2018年3月14日水曜日

What are the meanings of batch size, mini-batch, iterations and epoch in neural networks?

Gradient descent is an iterative algorithm which computes the gradient of a function and uses it to update the parameters of the function in order to find a maximum or minimum value of the function. In case of Neural Networks, the function to be optimized (minimized) is the loss function, and the parameters are the weights and biases in the network.

Number of iterations (n): The number of times the gradient is estimated and the parameters of the neural network are updated using a batch of training instances. The batch size B is the number of training instances used in one iteration.

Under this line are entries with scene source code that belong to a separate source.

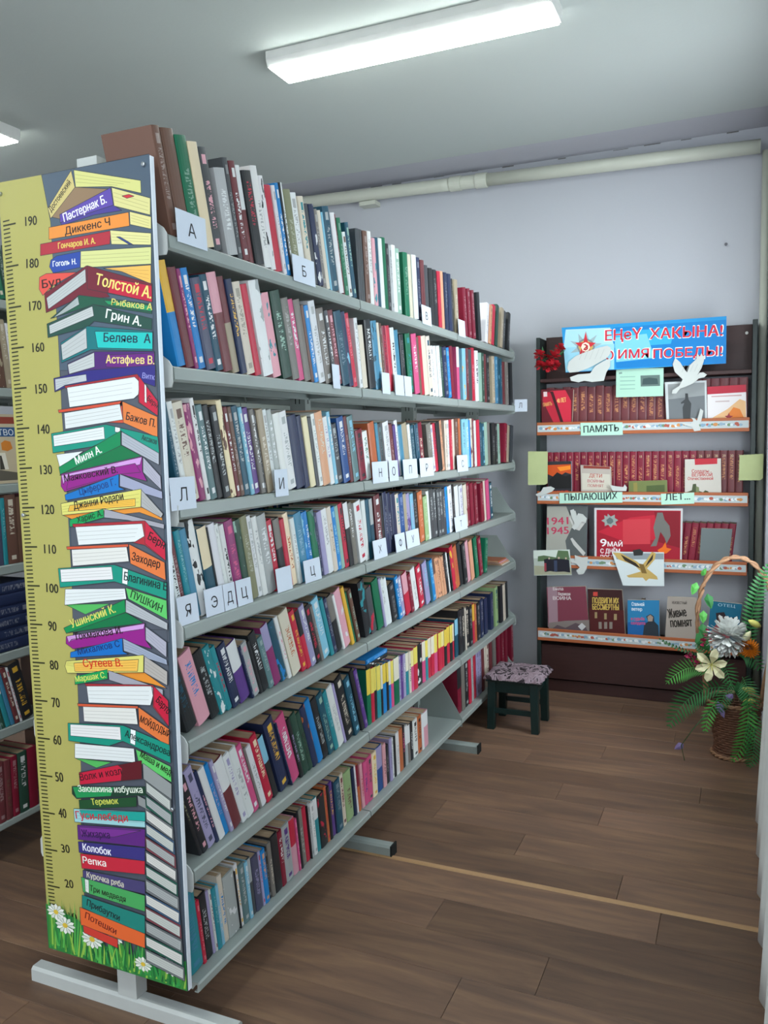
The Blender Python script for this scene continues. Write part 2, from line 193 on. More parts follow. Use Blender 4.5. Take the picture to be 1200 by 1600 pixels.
POSTER="""4b5a6a 139,2004 469,2004 449,1495 164,1507 165,1605 160,1891
4f5560 166,1538 455,1524 460,888 162,864 173,1158 164,1438
4f5560 164,897 454,918 457,410 154,356 166,541 169,752
4f5560 171,530 453,571 484,20 145,26
8c7358 161,1903 237,1962 352,1942 319,1931 195,1893
c8b978 154,1924 232,2001 241,1961 161,1899
cdcd82 240,2001 434,1950 434,1922 350,1948 243,1961
T 302a26 164 1913 230 1972 14|Достоевский
463c8c 191,1886 353,1906 377,1891 296,1891 195,1879
5a46a0 190,1905 347,1946 353,1906 190,1886
d2cd8c 350,1946 459,1908 457,1871 355,1904
c8303c 379,1923 399,1924 414,1918 393,1916
T e8e8f0 203 1886 334 1914 20|Пастернак Б.
e18c3c 154,1879 396,1885 397,1854 152,1851
d7d08c 399,1886 459,1867 458,1840 399,1857
T 2a2020 204 1856 341 1862 18|Диккенс Ч
aa2d3c 124,1843 342,1850 337,1820 122,1816
d8d492 340,1851 457,1831 456,1805 342,1819
35478a 358,1834 368,1833 407,1810 392,1814
T dcc860 180 1826 295 1826 14|Гончаров И. А.
28469b 154,1802 173,1810 249,1813 244,1776 160,1771 149,1787
cdd08c 249,1813 456,1801 454,1763 246,1775
T e6ebf5 160 1786 234 1785 13|Гоголь Н.
ebb45a 314,1767 453,1761 451,1719 369,1754
d75046 115,1765 138,1772 235,1766 152,1740 123,1721 112,1737
T 281e1e 123 1738 182 1741 20|Бул
6e2332 129,1725 265,1778 330,1700 220,1701 131,1679
b4b9b9 135,1714 261,1771 261,1740 139,1687
6e2332 267,1778 454,1719 452,1678 264,1724
b91e3c 333,1743 453,1715 452,1678 326,1710
T e6d778 288 1733 449 1686 26|Толстой А.
1e5541 144,1664 237,1712 451,1674 450,1652 283,1686
a5afaf 153,1665 234,1709 237,1690 186,1673
1e8c5a 312,1694 451,1670 450,1657 324,1683
T d7cd6e 334 1681 451 1660 15|Рыбаков А
234b41 132,1652 280,1687 450,1641 448,1616 280,1648 259,1635 133,1619
b9bebe 139,1648 277,1683 280,1660 140,1627
T e6ebe6 315 1653 418 1626 21|Грин А.
146e73 173,1604 259,1638 451,1612 448,1568 266,1582 172,1556
1eb9b4 281,1624 450,1610 448,1572 287,1585
b4b9b9 174,1599 255,1634 255,1586 176,1562
T 193246 306 1598 443 1586 21|Беляев  А
4b236e 191,1553 276,1577 453,1567 451,1523 276,1535 192,1526
641e78 309,1567 453,1563 451,1528 310,1539
b9bebe 192,1551 276,1575 275,1541 195,1528
T e1cd82 310 1548 451 1538 19|Астафьев В.
2d2878 145,1520 252,1534 454,1536 451,1487 405,1502 185,1498 146,1487
b4b9be 149,1518 248,1525 249,1509 180,1502 149,1490
T 8c8cc8 415 1508 450 1502 13|Витк
a02832 177,1500 401,1518 457,1453 455,1420 401,1452 401,1471 185,1492
d7dcdc 186,1496 393,1512 407,1500 402,1471 388,1462 191,1448
be1e3c 405,1514 457,1453 455,1420 403,1453
e6e6e6 421,1496 426,1490 425,1450 419,1453
T 3c1e28 425 1458 452 1437 13|Берн
c84b32 154,1443 352,1458 354,1406 302,1409 354,1450 156,1436
d2d7d7 173,1435 346,1451 353,1414 174,1396
d7783c 354,1457 454,1418 452,1370 354,1407
T 231e1e 362 1414 446 1394 18|Бажов П.
148c78 128,1386 302,1404 453,1372 455,1333 345,1388 303,1368 257,1352 130,1338
d7dcdc 134,1381 295,1399 296,1370 135,1354
e6e6e6 329,1398 344,1395 343,1383 328,1386
T 1e3232 405 1366 448 1354 13|Аксаков
d7dcdc 141,1334 229,1342 150,1302
0a6e41 148,1283 343,1355 405,1327 159,1283
0a8250 147,1303 345,1388 343,1353 150,1285
a5aab4 348,1386 454,1334 453,1307 346,1355
T e6ebe6 204 1309 286 1338 19|Милн А.
8c1e82 154,1286 406,1328 404,1292 416,1269 342,1285 162,1242 151,1256
c896d2 154,1283 405,1326 398,1308 164,1269 159,1260
8c1e82 179,1281 384,1311 399,1290 342,1286 168,1248
a5a5b4 408,1326 456,1281 457,1249 406,1290
T 28141e 164 1267 331 1289 17|Маяковский В.
146eb9 162,1235 334,1286 332,1255 351,1249 164,1221
969bb4 337,1286 459,1245 459,1228 335,1257
T 193c78 211 1234 324 1260 17|Цыферов Г.
dc8c32 150,1184 394,1208 454,1185 454,1177 388,1195 180,1174
d2cd6e 148,1213 399,1251 395,1208 150,1184
e6b446 177,1209 380,1228 379,1210 170,1194
a5a5a5 399,1249 459,1193 453,1184 396,1209
T 282319 190 1199 345 1225 19|Джанни Родари
149650 174,1173 282,1202 283,1181 173,1155
9b9ba5 285,1202 461,1169 460,1158 356,1176 283,1181
T 192d23 199 1166 279 1185 15|Харис А.
a52832 182,1163 405,1176 460,1124 460,1083 402,1118 379,1121 184,1156
d7dcdc 191,1156 397,1169 402,1139 374,1125 198,1111
be1e3c 406,1176 461,1124 461,1083 403,1122
T 231419 411 1133 456 1110 20|Берн
c85537 159,1106 353,1119 353,1112 161,1099
d7d7d2 175,1099 348,1112 353,1077 176,1058
d7733c 355,1119 458,1079 459,1037 357,1072
T 281e19 361 1081 443 1064 20|Заходер
148c78 128,1050 308,1067 461,1030 459,992 306,1026 131,1002
dcdcdc 135,1048 299,1062 302,1031 136,1016
e6ebeb 333,1061 349,1057 345,1020 329,1023
T 142d2d 335 1031 460 1012 21|Благинина Е
50af5a 142,959 287,970 206,938
d7dcdc 148,999 337,1011 340,985 143,958
5abe64 339,1013 459,989 459,943 346,986
T 1e3c28 352 990 442 959 19|ПУШКИН
0a6e41 144,887 336,952 390,930 256,908
0f874b 136,899 335,984 336,953 144,886
aaafb4 338,984 459,935 458,918 336,953
T d2cd64 163 901 306 951 21|Ушинский К.
8c1e82 143,878 392,931 392,889 410,869 324,882 164,848 141,860
c896d2 145,879 392,929 388,916 160,872 151,863
a5a5b4 394,922 454,889 452,852 393,889
T 28141e 171 871 324 900 19|Токмакова И.
0f69b9 155,839 322,888 322,855 339,850 153,825
96a0b4 324,888 452,847 454,834 325,857
T 142d64 180 834 314 867 16|Михалков С
dc8c32 143,785 382,808 448,775 407,781 249,797
d2cd6e 139,815 385,852 382,809 140,784 134,801
e6b450 164,812 369,840 364,810 166,791
aaa5a0 387,850 453,818 451,784 384,810
T c8321e 195 805 319 818 20|Сутеев В.
149650 165,778 271,806 271,782 164,757
9b9ba5 274,804 438,773 437,755 275,780
T c8d264 168 764 266 785 15|Маршак С.
a52832 196,763 409,781 451,747 450,683 406,727 409,776 200,757
d7dcdc 202,757 404,778 408,755 399,730 206,715
be1e3c 411,779 452,747 451,684 409,730
T 281419 415 742 449 713 19|Барто
c85537 169,709 361,724 360,717 171,702
d7d7d2 187,703 354,718 358,678 188,665
d7733c 362,722 451,678 449,634 362,673
T 281e19 364 686 450 657 17|МОЙДОДЫР
148c78 134,654 312,670 451,639 452,594 309,630 265,612 133,608
dcdcdc 142,652 303,665 304,632 141,622
e6ebeb 335,664 351,662 347,624 332,628
T 142d2d 316 643 449 611 18|Александрова
50af5a 147,563 268,569 217,547
d7dcdc 154,604 343,616 345,581 151,565
5abe64 348,615 451,586 452,547 355,584
T 1e2d1e 360 598 449 563 18|Маша и мед
5a1923 163,529 365,589 363,542 164,496
be1e3c 163,528 290,567 303,560 298,528 164,497
8c9191 368,583 452,543 450,503 368,543
T 3c141e 167 508 302 545 18|Волк и козл
193c2d 137,489 389,527 388,505 150,458 136,469
1e8c50 139,488 275,508 263,483 150,460
T d7e1d2 158 478 364 507 17|Заюшкина избушка
7d8282 392,528 450,502 448,473 392,505
1e4b2d 158,456 344,494 343,469 159,432
868b8b 347,499 451,469 449,447 349,474
T c8cd5a 200 450 287 467 16|Теремок
96c8cd 139,430 369,461 367,420 140,395
1e9b91 159,430 369,460 368,436 169,412
T b92d3c 146 405 314 426 20|Гуси-лебеди
5f6668 373,540 449,505 449,471 374,508
b9beb9 376,536 446,501 445,476 376,513
1e5a4b 371,504 450,471 450,437 372,472
a0a5a5 374,500 447,466 446,441 375,478
6e7376 369,469 451,436 452,402 371,436
cdcdc8 372,465 449,431 448,406 373,442
3c5a78 367,433 453,401 454,367 369,400
b9beb9 370,429 451,396 449,372 371,406
7a3c46 365,397 455,366 456,332 367,364
a0a5a5 368,393 452,361 451,337 369,370
5f6668 364,361 457,331 457,297 365,328
cdcdc8 366,357 454,326 453,302 367,334
1e5a4b 362,324 458,296 458,262 363,292
b9beb9 364,320 455,291 454,266 365,297
6e7376 360,288 460,261 460,227 361,255
a0a5a5 362,284 457,256 456,231 363,261
3c5a78 358,251 461,226 462,191 359,218
cdcdc8 360,247 459,221 457,196 361,224
7a3c46 356,215 463,191 464,156 357,182
b9beb9 358,211 460,186 459,160 359,188
5f6668 354,178 464,155 465,120 355,145
a0a5a5 357,174 462,150 460,125 357,151
1e5a4b 352,141 466,120 467,85 353,108
cdcdc8 355,137 463,115 462,89 355,114
6e7376 350,104 468,84 468,49 351,70
b9beb9 353,100 465,79 464,54 353,76
5a2878 149,389 367,416 364,370 149,350
73328c 155,385 354,410 268,378 160,364
T 281446 163 360 255 372 19|Жихарка
373278 149,345 364,368 362,334 150,316
T e6e6f0 164 324 256 328 19|Колобок
be283c 154,314 362,334 360,299 157,275
T ebe6e1 162 290 238 295 18|Репка
46416e 160,271 359,280 358,248 159,244
T cdc8b4 172 254 291 251 16|Курочка ряба
46a05a 153,251 357,244 355,202 157,212
d7dcd7 165,249 178,248 177,212 165,215
T 232d23 180 220 295 213 16|Три медведя
1e7d73 153,203 354,191 352,137 151,169
T 192328 167 178 272 159 18|Прибаутки
dc6432 143,168 352,144 350,106 144,120
T 6e231e 159 142 259 120 18|Потешки
c83c32 151,121 264,109 263,85 153,101
T 1c1c14 79 1891 116 1890 23|190
T 1c1c14 75 1791 114 1789 23|180
T 1c1c14 77 1688 116 1688 23|170
T 1c1c14 80 1587 118 1587 23|160
T 1c1c14 83 1485 120 1486 24|150
T 1c1c14 83 1386 121 1386 24|140
T 1c1c14 84 1285 122 1286 24|130
T 1c1c14 82 1185 122 1186 25|120
T 1c1c14 82 1086 121 1086 24|110
T 1c1c14 82 987 121 986 24|100
T 1c1c14 81 889 108 888 25|90
T 1c1c14 80 787 108 788 25|80
T 1c1c14 80 688 106 690 26|70
T 1c1c14 78 590 104 591 26|60
T 1c1c14 78 491 104 493 26|50
T 1c1c14 82 395 108 397 26|40
T 1c1c14 85 301 113 304 23|30
T 1c1c14 91 207 119 210 23|20
T 1c1c14 98 119 125 122 22|10"""
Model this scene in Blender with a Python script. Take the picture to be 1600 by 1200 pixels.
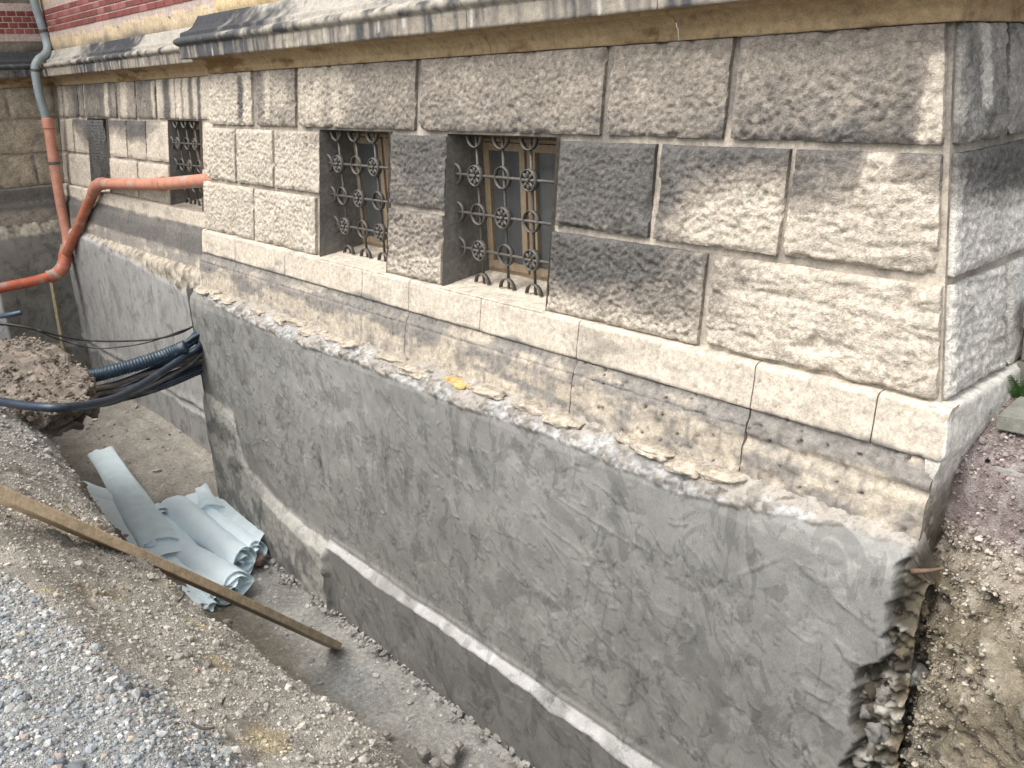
import bpy, math, random
import numpy as np
from mathutils import Matrix, Vector
for o in list(bpy.data.objects): bpy.data.objects.remove(o)
SC = bpy.context.scene; COL = SC.collection
random.seed(7); RS = np.random.RandomState(11)
R = math.radians
# ------------------------------------------------------------------ camera
cd = bpy.data.cameras.new('camera'); cam = bpy.data.objects.new('camera', cd); COL.objects.link(cam)
cd.sensor_width = 36; cd.lens = 1354.3/1600*36; cd.clip_start = .05; cd.clip_end = 400
yaw, pit, rol = R(49.22845543), R(19.6679603), R(-2.53855215)
CAM = Vector((1.24, -3.245, 1.274))
cam.matrix_world = Matrix.Translation(CAM) @ Matrix.Rotation(yaw,4,'Z') @ Matrix.Rotation(math.pi/2-pit,4,'X') @ Matrix.Rotation(rol,4,'Z')
SC.camera = cam
# ------------------------------------------------------------------ sky, sun, exposure
SUN_EL, SUN_AZ = R(58), R(188)          # azimuth clockwise from +Y
w = bpy.data.worlds.new('World'); SC.world = w; w.use_nodes = True
nt = w.node_tree; bg = nt.nodes['Background']
sky = nt.nodes.new('ShaderNodeTexSky'); sky.sky_type = 'NISHITA'; sky.sun_disc = False
sky.sun_elevation = SUN_EL; sky.sun_rotation = SUN_AZ; sky.air_density = 1.2; sky.dust_density = 4
hs = nt.nodes.new('ShaderNodeHueSaturation'); hs.inputs['Saturation'].default_value = .30
nt.links.new(sky.outputs[0], hs.inputs['Color']); nt.links.new(hs.outputs[0], bg.inputs[0])
bg.inputs[1].default_value = .15
sd = bpy.data.lights.new('sun', 'SUN'); sd.energy = .95; sd.angle = R(30); sd.color = (1, .965, .91)
sun = bpy.data.objects.new('sun', sd); COL.objects.link(sun)
sdir = Vector((math.sin(SUN_AZ)*math.cos(SUN_EL), math.cos(SUN_AZ)*math.cos(SUN_EL), math.sin(SUN_EL)))
sun.rotation_euler = sdir.to_track_quat('Z','Y').to_euler(); sun.location = (0,-10,20)
SC.view_settings.view_transform = 'Standard'; SC.view_settings.look = 'None'
SC.view_settings.exposure = 1.2; SC.view_settings.gamma = 1; SC.view_settings.use_curve_mapping = False
# ------------------------------------------------------------------ noise in numpy
_p = RS.permutation(256); _p = np.concatenate([_p,_p,_p]).astype(np.int64)
_g = RS.normal(size=(256,3)); _g /= np.linalg.norm(_g,axis=1)[:,None]
def pn(x,y,z):
    x,y,z = np.broadcast_arrays(np.asarray(x,float),np.asarray(y,float),np.asarray(z,float))
    xi,yi,zi = np.floor(x).astype(np.int64),np.floor(y).astype(np.int64),np.floor(z).astype(np.int64)
    fx,fy,fz = x-xi,y-yi,z-zi
    u,v,w_ = fx**3*(fx*(fx*6-15)+10),fy**3*(fy*(fy*6-15)+10),fz**3*(fz*(fz*6-15)+10)
    xi&=255; yi&=255; zi&=255
    def gr(a,b,c):
        h = _g[_p[_p[_p[xi+a]+yi+b]+zi+c]]
        return h[...,0]*(fx-a)+h[...,1]*(fy-b)+h[...,2]*(fz-c)
    L = lambda t,a,b: a+t*(b-a)
    return L(w_,L(v,L(u,gr(0,0,0),gr(1,0,0)),L(u,gr(0,1,0),gr(1,1,0))),L(v,L(u,gr(0,0,1),gr(1,0,1)),L(u,gr(0,1,1),gr(1,1,1))))*1.6
def fbm(x,y,z,o=4,g=.5):
    r=0;a=1;t=0
    for i in range(o):
        r=r+a*pn(x+i*17.3,y-i*9.1,z+i*5.7); t+=a; a*=g; x=x*2.03;y=y*2.03;z=z*2.03
    return r/t
def ss(a,b,x):
    t=np.clip((x-a)/(b-a),0,1); return t*t*(3-2*t)
def mix(a,b,t):
    a=np.asarray(a,float);b=np.asarray(b,float);t=np.asarray(t)[...,None]; return a*(1-t)+b*t
# ------------------------------------------------------------------ mesh helpers
def mesh(name,V,F,col=None,smooth=True):
    V=np.asarray(V,np.float32).reshape(-1,3); F=np.asarray(F,np.int32); k=F.shape[1]
    m=bpy.data.meshes.new(name); m.vertices.add(len(V)); m.vertices.foreach_set('co',V.ravel())
    m.loops.add(F.size); m.loops.foreach_set('vertex_index',F.ravel())
    m.polygons.add(len(F)); m.polygons.foreach_set('loop_start',np.arange(len(F),dtype=np.int32)*k)
    try: m.polygons.foreach_set('loop_total',np.full(len(F),k,np.int32))
    except Exception: pass
    m.polygons.foreach_set('use_smooth',np.full(len(F),smooth))
    if col is not None:
        c=np.ones((len(V),4),np.float32); c[:,:3]=np.clip(np.asarray(col,np.float32).reshape(-1,3) if np.size(col)>3 else np.tile(col,(len(V),1)),0,1)
        a=m.color_attributes.new('Col','FLOAT_COLOR','POINT'); a.data.foreach_set('color',c.ravel())
    m.update(calc_edges=True); m.validate(); return m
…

When the total number of training instances (N) is large, a small number of training instances (B<<N) which constitute a mini-batch can be used in one iteration to estimate the gradient of the loss function and update the parameters of the neural network.

It takes n (=N/B) iterations to use the entire training data once. This constitutes an epoch. So, the total number of times the parameters get updated is (N/B)*E, where E is the number of epochs.

Three modes of gradient descent:

Batch mode: N=B, one epoch is same as one iteration.

Mini-batch mode: 1<B<N, one epoch consists of N/B iterations.

Stochastic mode: B=1, one epoch takes N iterations.

Note: The answer assumes N is a multiple of B. It would take int(n)+1 iterations otherwise.